Spotify’s Profits Soar: A Turnaround Story That Shocks!

Spotify has announced another quarter of record profits, marking a significant turnaround one year after the company raised the prices of its Premium subscriptions for the first time in history.

The Swedish audio streaming service reported an operating income of 266 million euros ($289 million) for the second quarter, in contrast to a loss of 247 million euros ($268 million) during the same period last year. The number of monthly active users increased by 14% year-on-year, reaching 626 million.

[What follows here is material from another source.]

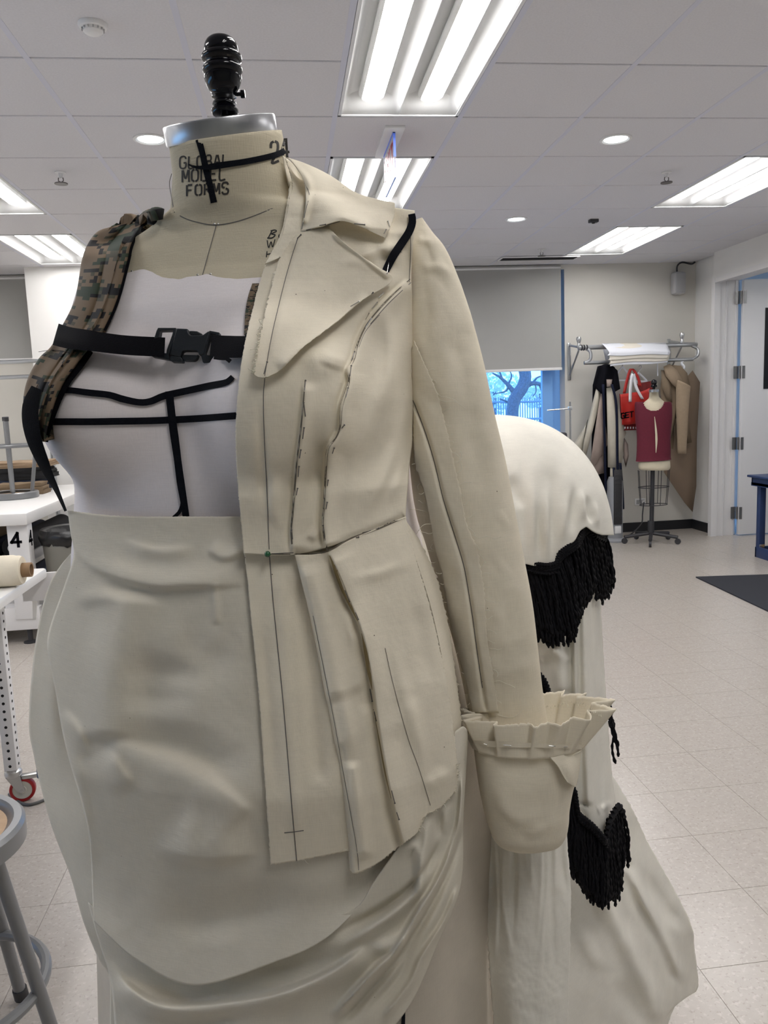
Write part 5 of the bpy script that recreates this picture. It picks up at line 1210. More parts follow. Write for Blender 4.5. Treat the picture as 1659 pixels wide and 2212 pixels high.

CEO Daniel Ek expressed enthusiasm about the company’s current trajectory, stating, “It’s an exciting time at Spotify. We keep on innovating and showing that we aren’t just a great product, but increasingly also a great business. We are doing so on a timeline that has exceeded even our own expectations. This all bodes very well for the future.”

Following the announcement of its better-than-expected earnings, Spotify’s stock surged nearly 14% in pre-market trading on Tuesday.

In June, Spotify revealed that it would be increasing the prices for Premium users in the United States. Starting this month, individual plan subscribers will pay $1 more, bringing the total to $12, while Duo plan users will see a $2 increase to $17, and Family plan subscribers will pay $3 more, totaling $20. Last July, the company had raised its membership costs for the first time in 13 years by an average of $1.

Despite these price hikes, Spotify managed to gain seven million net subscribers in the recent quarter, surpassing its previous guidance by one million.

Spotify remains the leading audio streaming service globally, with users less likely to cancel their memberships compared to other major streaming platforms, according to a Bloomberg analysis.

However, the company has faced financial challenges in the past. In 2022, Spotify’s stock plummeted by over two-thirds, resulting in several quarters of operational losses. To address these issues, the firm announced the layoff of 600 employees in January 2023, followed by an additional cut of 1,500 jobs, which accounts for approximately 17% of its workforce.